The following are key areas where the combined activities of the three organisations provide an enhanced offering to maximise delivery of the UK’s energy innovation goals:
- Intellectual Property: Together the LCIG members support a range of approaches to managing intellectual property. This allows IP to be exploited by those organisations which are best placed to do so and provides flexibility to adapt to the challenges faced by companies in different technology areas and different stages of the innovation journey. In some cases this means ensuring innovators retain full ownership and access to IP; in other cases this means ownership and access are granted to funders or project partners or third parties, in order to ensure effective exploitation. These different approaches to IP are enabled by the different legal structures of the three bodies; it would be difficult for a single entity to offer the same range of options .
- Access to innovators: Together the LCIG members work with the widest possible range of innovators, both in the UK and globally, to maximise impact. These include academic groups, entrepreneurs, engineers, manufacturers, energy suppliers, installers, investors and end users. Support can be provided to everything from individual organisations to large multinational consortia, depending on project objectives and needs.
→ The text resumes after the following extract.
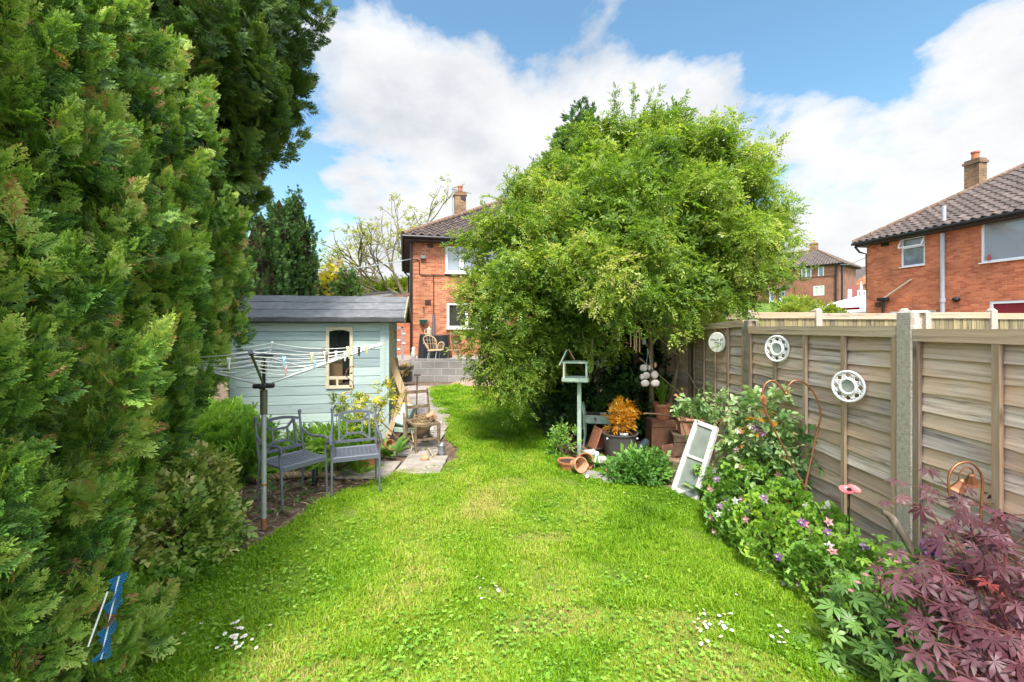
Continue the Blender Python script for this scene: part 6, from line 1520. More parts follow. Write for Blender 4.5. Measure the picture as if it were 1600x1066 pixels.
# --- left bed odds and ends ------------------------------------------------------
g0, g1 = Vector((-3.6, 4.86, .045)), Vector((-2.02, 5.08, .05)); t = MB(); n = 120
for s in range(3):
    t.tint = .3 + .2 * s
    t.tube([g0.lerp(g1, i / n) + Vector((0, math.cos(i * .55 + s * TAU / 3) * .02, math.sin(i * .55 + s * TAU / 3) * .02 + .008 * math.sin(i * .09))) for i in range(n + 1)], .021, 7)
tag(t.build('rope_edging', plain('thick_rope', (.36, .24, .14), .95, .3, 30, .4, col2=(.48, .35, .23)), auto=60), 'thick twisted rope edging lying along the bed behind the bench chair', 'rope')
t = MB(); t.box((-2.9, 5.02, .02), (1.4, .05, .10), (0, 0, .12)); tag(t.build('edging_board', dark_wood), 'dark edging board under the twisted rope', 'board')
g = G(381, 752); t = MB(); t.lathe([(0, 0), (.032, 0), (.034, .15), (.03, .155), (.028, .13), (0, .13)], 14, g); tag(t.build('solar_light', black_pl, auto=40), 'small black cylinder light beside the rope edging', 'garden light')
g = G(492, 757); t = MB(); t.lathe([(0, 0), (.03, 0), (.032, .16), (.028, .165), (0, .14)], 12, (g.x, g.y, 0)); tag(t.build('solar_light', black_pl, auto=40), 'small dark cylinder light between the two metal chairs', 'garden light')

def pot(name, label, c, r, h, m, rz=0, tilt=None, rim=.022, soil=True, group=None, foot=.68):
    o = thing(name, label, 'plant pot', tuple(c), group=group)
    M = Euler(tilt).to_matrix() if tilt else None
    t = MB(); t.lathe([(0, 0), (r * foot, 0), (r * .95, h * .80), (r * .95, h * .81), (r * 1.04, h * .82), (r * 1.06, h), (r * .96, h), (r * .9, h * .84), (r * foot * .9, .02), (0, .02)], 22, c, M); t.build('body', m, o, auto=35)
    if soil:
        t = MB(); t.lathe([(0, h * .88), (r * .93, h * .88)], 18, c, M); t.build('soil', soil_m, o)
    return o
g = G(572, 733); pot('plant_pot', 'large terracotta pot with yellow-flecked shrub behind the camera-facing chair', (g.x, g.y, 0), .165, .31, terracotta)
yfl = leafmat('golden_flecked', [(0, (.10, .18, .03)), (.45, (.22, .30, .04)), (.62, (.55, .50, .04)), (1, (.70, .55, .04))], .35)
bush('forsythia_shrub', 'spindly shrub with yellow flecked leaves growing in the terracotta pot', 'shrub', (g.x, g.y, .27), [(g.x, g.y, .5, .16), (g.x + .06, g.y, .72, .14), (g.x - .2, g.y + .05, .78, .12), (g.x - .35, g.y + .05, .80, .09), (g.x + .3, g.y + .1, .8, .1), (g.x + .2, g.y + .1, .95, .09)], yfl, TW, 230, .1, .5, 80, stem_r=.006, n_stem=12, tvar=.2)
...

- Breadth: Together the LCIG members support energy innovation across the full development lifecycle from the start of applied research (TRL 3, with strong links to Research Councils) through to commercial deployment (TRL 9, with direct links to the Environmental Transformation Fund).
- Interventions: Together the LCIG members provide a wide range of types of support which can be customised and combined as appropriate for different technology areas. These include commercial contracts, grants, loans, business incubation, equity investments and expert advice. Between them the LCIG members have four distinct State Aids approvals and can provide funding of up to 100% of project costs where appropriate.
- Enablers: Together the LCIG members are able to coordinate essential enabling activities in addition to research, development and demonstration of energy technologies. These enablers include skills and capacity building, knowledge transfer and inputs to government policy development.
- Timescales: Together the LCIG members focus on both near-term and long-term technology perspectives. This includes driving forward commercial opportunities to progress near-term carbon reduction and renewable energy goals to 2020, while simultaneously focusing on ambitious developments to put the UK energy system on a path to 2050 targets and deliver longer-term economic benefits to UK plc.